§ **Data supplied**:
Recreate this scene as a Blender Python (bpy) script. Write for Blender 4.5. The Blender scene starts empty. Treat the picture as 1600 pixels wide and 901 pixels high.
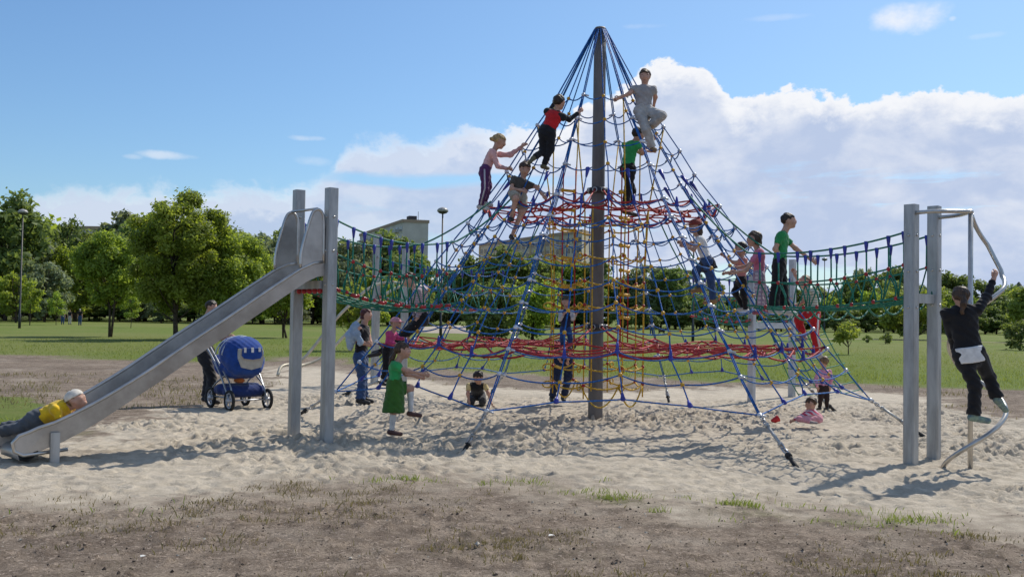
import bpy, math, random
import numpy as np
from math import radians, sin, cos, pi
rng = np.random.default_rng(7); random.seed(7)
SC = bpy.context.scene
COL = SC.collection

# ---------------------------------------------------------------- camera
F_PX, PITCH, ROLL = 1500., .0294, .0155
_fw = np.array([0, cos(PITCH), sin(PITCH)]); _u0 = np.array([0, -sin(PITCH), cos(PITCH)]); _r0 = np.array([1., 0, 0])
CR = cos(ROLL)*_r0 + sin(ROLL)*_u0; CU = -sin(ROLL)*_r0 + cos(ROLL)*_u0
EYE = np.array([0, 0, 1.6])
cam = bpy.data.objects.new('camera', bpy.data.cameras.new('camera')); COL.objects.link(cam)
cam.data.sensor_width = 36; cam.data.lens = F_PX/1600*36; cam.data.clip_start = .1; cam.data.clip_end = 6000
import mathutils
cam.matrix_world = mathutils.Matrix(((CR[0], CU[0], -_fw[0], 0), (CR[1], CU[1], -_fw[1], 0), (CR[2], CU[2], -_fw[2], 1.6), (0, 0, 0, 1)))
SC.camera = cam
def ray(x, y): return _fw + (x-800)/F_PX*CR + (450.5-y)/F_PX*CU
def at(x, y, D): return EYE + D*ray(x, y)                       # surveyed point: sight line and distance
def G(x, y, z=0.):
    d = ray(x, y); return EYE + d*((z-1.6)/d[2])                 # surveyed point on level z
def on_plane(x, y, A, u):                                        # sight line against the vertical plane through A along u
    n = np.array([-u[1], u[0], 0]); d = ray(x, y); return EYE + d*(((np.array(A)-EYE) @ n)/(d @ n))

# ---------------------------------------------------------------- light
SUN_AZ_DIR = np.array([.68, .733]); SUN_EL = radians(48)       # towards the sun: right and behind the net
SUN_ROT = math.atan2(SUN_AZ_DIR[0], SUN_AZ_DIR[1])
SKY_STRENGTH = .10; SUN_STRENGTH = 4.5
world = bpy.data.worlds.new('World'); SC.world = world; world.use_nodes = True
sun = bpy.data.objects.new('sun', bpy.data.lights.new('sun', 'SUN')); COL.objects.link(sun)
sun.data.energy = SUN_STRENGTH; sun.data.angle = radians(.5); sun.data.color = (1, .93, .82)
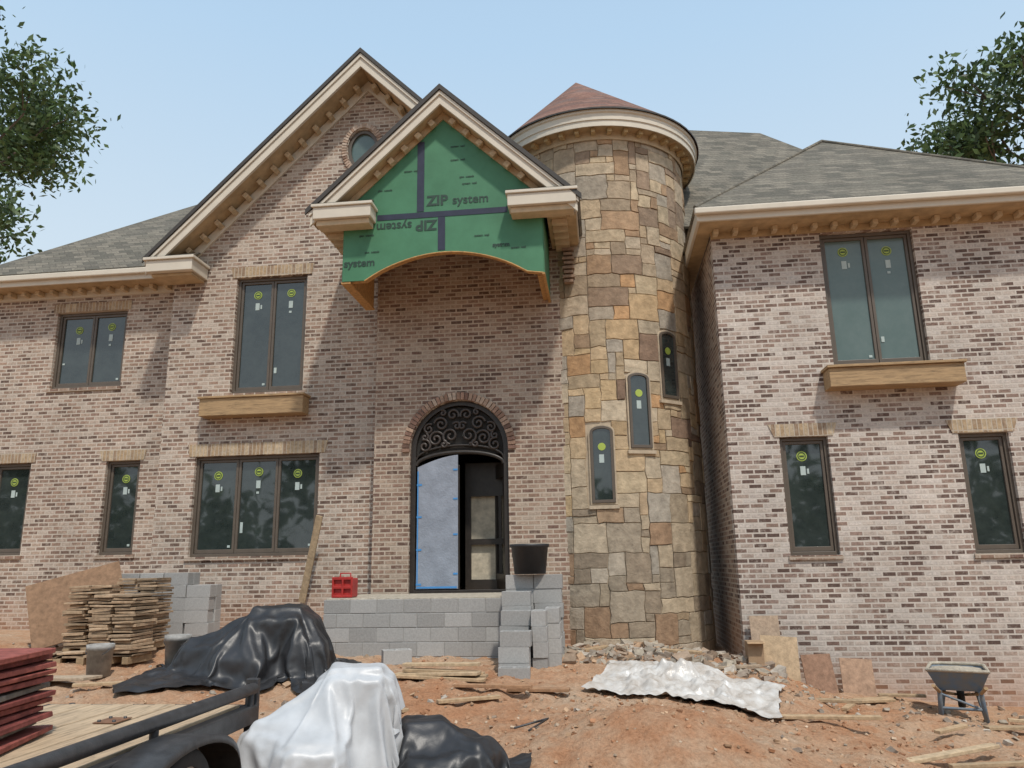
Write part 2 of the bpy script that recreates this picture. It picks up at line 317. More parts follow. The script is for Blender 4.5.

§ **Stated goal**: Omit each picture, then return all of the listing exactly as it stands.

§ **Result of the task**:
Recreate this scene as a Blender Python (bpy) script. Write for Blender 4.5. The Blender scene starts empty. Treat the picture as 1600 pixels wide and 901 pixels high.
import bpy, math, random
import numpy as np
from math import radians, sin, cos, pi
rng = np.random.default_rng(7); random.seed(7)
SC = bpy.context.scene
COL = SC.collection

# ---------------------------------------------------------------- camera
F_PX, PITCH, ROLL = 1500., .0294, .0155
_fw = np.array([0, cos(PITCH), sin(PITCH)]); _u0 = np.array([0, -sin(PITCH), cos(PITCH)]); _r0 = np.array([1., 0, 0])
CR = cos(ROLL)*_r0 + sin(ROLL)*_u0; CU = -sin(ROLL)*_r0 + cos(ROLL)*_u0
EYE = np.array([0, 0, 1.6])
cam = bpy.data.objects.new('camera', bpy.data.cameras.new('camera')); COL.objects.link(cam)
cam.data.sensor_width = 36; cam.data.lens = F_PX/1600*36; cam.data.clip_start = .1; cam.data.clip_end = 6000
import mathutils
cam.matrix_world = mathutils.Matrix(((CR[0], CU[0], -_fw[0], 0), (CR[1], CU[1], -_fw[1], 0), (CR[2], CU[2], -_fw[2], 1.6), (0, 0, 0, 1)))
SC.camera = cam
def ray(x, y): return _fw + (x-800)/F_PX*CR + (450.5-y)/F_PX*CU
def at(x, y, D): return EYE + D*ray(x, y)                       # surveyed point: sight line and distance
def G(x, y, z=0.):
    d = ray(x, y); return EYE + d*((z-1.6)/d[2])                 # surveyed point on level z
def on_plane(x, y, A, u):                                        # sight line against the vertical plane through A along u
    n = np.array([-u[1], u[0], 0]); d = ray(x, y); return EYE + d*(((np.array(A)-EYE) @ n)/(d @ n))

# ---------------------------------------------------------------- light
SUN_AZ_DIR = np.array([.68, .733]); SUN_EL = radians(48)       # towards the sun: right and behind the net
SUN_ROT = math.atan2(SUN_AZ_DIR[0], SUN_AZ_DIR[1])
SKY_STRENGTH = .10; SUN_STRENGTH = 4.5
world = bpy.data.worlds.new('World'); SC.world = world; world.use_nodes = True
sun = bpy.data.objects.new('sun', bpy.data.lights.new('sun', 'SUN')); COL.objects.link(sun)
sun.data.energy = SUN_STRENGTH; sun.data.angle = radians(.5); sun.data.color = (1, .93, .82)
Write part 2 of the bpy script that recreates this picture. It picks up at line 317. More parts follow. The script is for Blender 4.5.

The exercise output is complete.